- TASK DETAILS
Quote every line below exactly as it reads.

Saved data entries
# # # # #

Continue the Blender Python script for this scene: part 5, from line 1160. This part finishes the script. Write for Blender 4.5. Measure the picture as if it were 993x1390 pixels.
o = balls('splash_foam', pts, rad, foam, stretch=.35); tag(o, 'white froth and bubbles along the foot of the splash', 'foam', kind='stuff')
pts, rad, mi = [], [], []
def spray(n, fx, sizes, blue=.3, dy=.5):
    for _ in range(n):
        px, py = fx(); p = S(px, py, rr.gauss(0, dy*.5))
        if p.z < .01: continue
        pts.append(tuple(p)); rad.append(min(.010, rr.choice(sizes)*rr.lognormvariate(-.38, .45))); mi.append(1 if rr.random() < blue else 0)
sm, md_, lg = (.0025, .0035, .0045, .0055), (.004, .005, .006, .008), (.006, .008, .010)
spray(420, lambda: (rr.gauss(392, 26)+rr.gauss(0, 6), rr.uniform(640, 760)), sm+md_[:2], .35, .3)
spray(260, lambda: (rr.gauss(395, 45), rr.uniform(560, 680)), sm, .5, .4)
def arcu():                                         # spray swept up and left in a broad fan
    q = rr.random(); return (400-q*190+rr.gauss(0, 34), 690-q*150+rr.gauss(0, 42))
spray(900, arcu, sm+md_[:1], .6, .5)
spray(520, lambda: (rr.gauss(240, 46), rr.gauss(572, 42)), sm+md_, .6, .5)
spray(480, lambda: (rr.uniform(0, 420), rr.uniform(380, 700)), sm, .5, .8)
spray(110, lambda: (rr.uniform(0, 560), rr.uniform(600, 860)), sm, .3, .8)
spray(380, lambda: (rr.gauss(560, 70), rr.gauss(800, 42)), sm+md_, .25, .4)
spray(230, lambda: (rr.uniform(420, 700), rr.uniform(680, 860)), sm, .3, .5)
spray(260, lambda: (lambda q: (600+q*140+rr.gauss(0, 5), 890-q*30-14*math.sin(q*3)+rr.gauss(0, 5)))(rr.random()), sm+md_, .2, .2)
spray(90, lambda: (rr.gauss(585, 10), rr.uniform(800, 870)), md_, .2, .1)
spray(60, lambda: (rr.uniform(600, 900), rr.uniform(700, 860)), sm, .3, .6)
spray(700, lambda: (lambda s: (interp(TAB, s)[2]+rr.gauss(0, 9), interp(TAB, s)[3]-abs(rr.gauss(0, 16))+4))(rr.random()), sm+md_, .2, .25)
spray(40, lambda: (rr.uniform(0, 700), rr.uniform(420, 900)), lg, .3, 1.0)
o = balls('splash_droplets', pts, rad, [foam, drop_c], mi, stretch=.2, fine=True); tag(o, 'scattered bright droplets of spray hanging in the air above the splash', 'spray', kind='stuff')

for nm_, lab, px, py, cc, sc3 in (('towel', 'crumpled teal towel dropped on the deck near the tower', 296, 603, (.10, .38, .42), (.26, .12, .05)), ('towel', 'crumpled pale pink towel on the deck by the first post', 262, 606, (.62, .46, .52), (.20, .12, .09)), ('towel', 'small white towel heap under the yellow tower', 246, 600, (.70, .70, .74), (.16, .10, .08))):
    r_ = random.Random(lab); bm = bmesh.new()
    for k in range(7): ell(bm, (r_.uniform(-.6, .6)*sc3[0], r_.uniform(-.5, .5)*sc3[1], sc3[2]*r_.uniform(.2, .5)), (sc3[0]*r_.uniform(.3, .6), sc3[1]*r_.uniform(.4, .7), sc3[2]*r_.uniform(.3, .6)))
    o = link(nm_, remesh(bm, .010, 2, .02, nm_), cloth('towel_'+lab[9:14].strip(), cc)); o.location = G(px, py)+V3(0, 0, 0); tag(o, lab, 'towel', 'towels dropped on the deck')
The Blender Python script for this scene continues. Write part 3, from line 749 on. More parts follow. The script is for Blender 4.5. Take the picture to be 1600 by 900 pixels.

# # # # #

- EXPECTED OUTPUT
Continue the Blender Python script for this scene: part 5, from line 1160. This part finishes the script. Write for Blender 4.5. Measure the picture as if it were 993x1390 pixels.
o = balls('splash_foam', pts, rad, foam, stretch=.35); tag(o, 'white froth and bubbles along the foot of the splash', 'foam', kind='stuff')
pts, rad, mi = [], [], []
def spray(n, fx, sizes, blue=.3, dy=.5):
    for _ in range(n):
        px, py = fx(); p = S(px, py, rr.gauss(0, dy*.5))
        if p.z < .01: continue
        pts.append(tuple(p)); rad.append(min(.010, rr.choice(sizes)*rr.lognormvariate(-.38, .45))); mi.append(1 if rr.random() < blue else 0)
sm, md_, lg = (.0025, .0035, .0045, .0055), (.004, .005, .006, .008), (.006, .008, .010)
spray(420, lambda: (rr.gauss(392, 26)+rr.gauss(0, 6), rr.uniform(640, 760)), sm+md_[:2], .35, .3)
spray(260, lambda: (rr.gauss(395, 45), rr.uniform(560, 680)), sm, .5, .4)
def arcu():                                         # spray swept up and left in a broad fan
    q = rr.random(); return (400-q*190+rr.gauss(0, 34), 690-q*150+rr.gauss(0, 42))
spray(900, arcu, sm+md_[:1], .6, .5)
spray(520, lambda: (rr.gauss(240, 46), rr.gauss(572, 42)), sm+md_, .6, .5)
spray(480, lambda: (rr.uniform(0, 420), rr.uniform(380, 700)), sm, .5, .8)
spray(110, lambda: (rr.uniform(0, 560), rr.uniform(600, 860)), sm, .3, .8)
spray(380, lambda: (rr.gauss(560, 70), rr.gauss(800, 42)), sm+md_, .25, .4)
spray(230, lambda: (rr.uniform(420, 700), rr.uniform(680, 860)), sm, .3, .5)
spray(260, lambda: (lambda q: (600+q*140+rr.gauss(0, 5), 890-q*30-14*math.sin(q*3)+rr.gauss(0, 5)))(rr.random()), sm+md_, .2, .2)
spray(90, lambda: (rr.gauss(585, 10), rr.uniform(800, 870)), md_, .2, .1)
spray(60, lambda: (rr.uniform(600, 900), rr.uniform(700, 860)), sm, .3, .6)
spray(700, lambda: (lambda s: (interp(TAB, s)[2]+rr.gauss(0, 9), interp(TAB, s)[3]-abs(rr.gauss(0, 16))+4))(rr.random()), sm+md_, .2, .25)
spray(40, lambda: (rr.uniform(0, 700), rr.uniform(420, 900)), lg, .3, 1.0)
o = balls('splash_droplets', pts, rad, [foam, drop_c], mi, stretch=.2, fine=True); tag(o, 'scattered bright droplets of spray hanging in the air above the splash', 'spray', kind='stuff')

for nm_, lab, px, py, cc, sc3 in (('towel', 'crumpled teal towel dropped on the deck near the tower', 296, 603, (.10, .38, .42), (.26, .12, .05)), ('towel', 'crumpled pale pink towel on the deck by the first post', 262, 606, (.62, .46, .52), (.20, .12, .09)), ('towel', 'small white towel heap under the yellow tower', 246, 600, (.70, .70, .74), (.16, .10, .08))):
    r_ = random.Random(lab); bm = bmesh.new()
    for k in range(7): ell(bm, (r_.uniform(-.6, .6)*sc3[0], r_.uniform(-.5, .5)*sc3[1], sc3[2]*r_.uniform(.2, .5)), (sc3[0]*r_.uniform(.3, .6), sc3[1]*r_.uniform(.4, .7), sc3[2]*r_.uniform(.3, .6)))
    o = link(nm_, remesh(bm, .010, 2, .02, nm_), cloth('towel_'+lab[9:14].strip(), cc)); o.location = G(px, py)+V3(0, 0, 0); tag(o, lab, 'towel', 'towels dropped on the deck')
The Blender Python script for this scene continues. Write part 3, from line 749 on. More parts follow. The script is for Blender 4.5. Take the picture to be 1600 by 900 pixels.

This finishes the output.